**Aim**. Copy the lines below as they are; omit the images they contain.

**Material**.
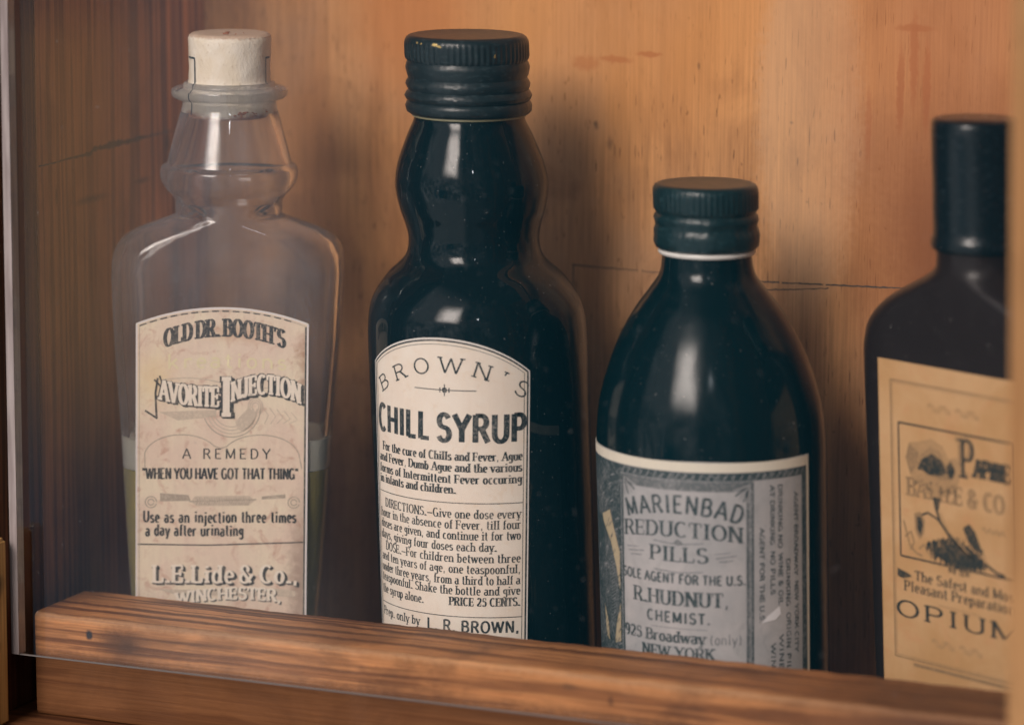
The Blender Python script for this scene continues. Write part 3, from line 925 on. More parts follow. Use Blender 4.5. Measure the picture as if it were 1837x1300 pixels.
I.text('SYRUP', -.4, 22.4, 74.0, 7.1, thick=.21, thin=.16, serif=0, gap=.14)
BODY = dict(thick=.17, thin=.075, serif=.07, gap=.10)
BOLD = dict(thick=.23, thin=.085, serif=.07, gap=.10)
for s_, a, b, v in (('For the cure of Chills and Fever, Ague', -19.6, 21.6, 69.2), ('and Fever, Dumb Ague and the various', -21.4, 21.5, 66.3), ('forms of Intermittent Fever occuring', -21.4, 21.5, 63.3), ('in infants and children.', -21.4, 4.6, 60.6)):
    I.text(s_, a, b, v, 2.25, **BOLD)
I.line([(-21.9, 58.2), (22, 58.2)], .2)
for s_, a, b, v in (('DIRECTIONS.-Give one dose every', -18.8, 21.4, 54.3), ('hour in the absence of Fever, till four', -21.4, 21.4, 51.5), ('doses are given, and continue it for two', -21.4, 21.4, 48.7), ('days, giving four doses each day.', -21.4, 15.2, 45.8), ('DOSE.-For children between three', -19.0, 21.4, 42.8), ('and ten years of age, one teaspoonful,', -21.4, 21.4, 40.0), ('under three years, from a third to half a', -21.4, 21.4, 37.1), ('teaspoonful. Shake the bottle and give', -21.4, 21.4, 34.4), ('the syrup alone.', -21.4, -4.2, 31.2)):
    I.text(s_, a, b, v, 2.3, **BODY)
I.text('PRICE 25 CENTS.', 3.2, 21.4, 31.5, 2.2, **BOLD)
I.line([(-21.9, 28.6), (22, 28.6)], .2)
I.text('Prep. only by', -21.2, -5.4, 25.2, 2.3, **BODY)
I.text('L. R. BROWN,', -3, 21.2, 24.6, 3.0, thick=.2, thin=.15, serif=0, gap=.16)
I.text('NEW YORK.', -12, 12, 17.5, 3.0, thick=.2, thin=.15, serif=0, gap=.16) if False else None
I.build('lettering', PB, wrap, lab, .135)

# ================================================================== round-shouldered black bottle of pills
lean = Lean(3.2, -.0355)
t = thing('pill_bottle', 'short round-shouldered black glass bottle with grey reduction pills label and worn black cap', 'bottle', (64.8, 58, 0), 0, BOTTLES)
prof = [(0.1, 26.2), (.6, 27.4), (2, 28.3), (4, 28.7)] + spline([(10, 28.75), (44, 28.9), (69, 29.05), (79.2, 28.8), (87.8, 27.5), (99.2, 23.65), (107.7, 19.1), (113.4, 15.0), (117.6, 12.1), (121.5, 11.3), (124, 11.2)], 7) + [(130, 11)]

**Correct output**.
The Blender Python script for this scene continues. Write part 3, from line 925 on. More parts follow. Use Blender 4.5. Measure the picture as if it were 1837x1300 pixels.
I.text('SYRUP', -.4, 22.4, 74.0, 7.1, thick=.21, thin=.16, serif=0, gap=.14)
BODY = dict(thick=.17, thin=.075, serif=.07, gap=.10)
BOLD = dict(thick=.23, thin=.085, serif=.07, gap=.10)
for s_, a, b, v in (('For the cure of Chills and Fever, Ague', -19.6, 21.6, 69.2), ('and Fever, Dumb Ague and the various', -21.4, 21.5, 66.3), ('forms of Intermittent Fever occuring', -21.4, 21.5, 63.3), ('in infants and children.', -21.4, 4.6, 60.6)):
    I.text(s_, a, b, v, 2.25, **BOLD)
I.line([(-21.9, 58.2), (22, 58.2)], .2)
for s_, a, b, v in (('DIRECTIONS.-Give one dose every', -18.8, 21.4, 54.3), ('hour in the absence of Fever, till four', -21.4, 21.4, 51.5), ('doses are given, and continue it for two', -21.4, 21.4, 48.7), ('days, giving four doses each day.', -21.4, 15.2, 45.8), ('DOSE.-For children between three', -19.0, 21.4, 42.8), ('and ten years of age, one teaspoonful,', -21.4, 21.4, 40.0), ('under three years, from a third to half a', -21.4, 21.4, 37.1), ('teaspoonful. Shake the bottle and give', -21.4, 21.4, 34.4), ('the syrup alone.', -21.4, -4.2, 31.2)):
    I.text(s_, a, b, v, 2.3, **BODY)
I.text('PRICE 25 CENTS.', 3.2, 21.4, 31.5, 2.2, **BOLD)
I.line([(-21.9, 28.6), (22, 28.6)], .2)
I.text('Prep. only by', -21.2, -5.4, 25.2, 2.3, **BODY)
I.text('L. R. BROWN,', -3, 21.2, 24.6, 3.0, thick=.2, thin=.15, serif=0, gap=.16)
I.text('NEW YORK.', -12, 12, 17.5, 3.0, thick=.2, thin=.15, serif=0, gap=.16) if False else None
I.build('lettering', PB, wrap, lab, .135)

# ================================================================== round-shouldered black bottle of pills
lean = Lean(3.2, -.0355)
t = thing('pill_bottle', 'short round-shouldered black glass bottle with grey reduction pills label and worn black cap', 'bottle', (64.8, 58, 0), 0, BOTTLES)
prof = [(0.1, 26.2), (.6, 27.4), (2, 28.3), (4, 28.7)] + spline([(10, 28.75), (44, 28.9), (69, 29.05), (79.2, 28.8), (87.8, 27.5), (99.2, 23.65), (107.7, 19.1), (113.4, 15.0), (117.6, 12.1), (121.5, 11.3), (124, 11.2)], 7) + [(130, 11)]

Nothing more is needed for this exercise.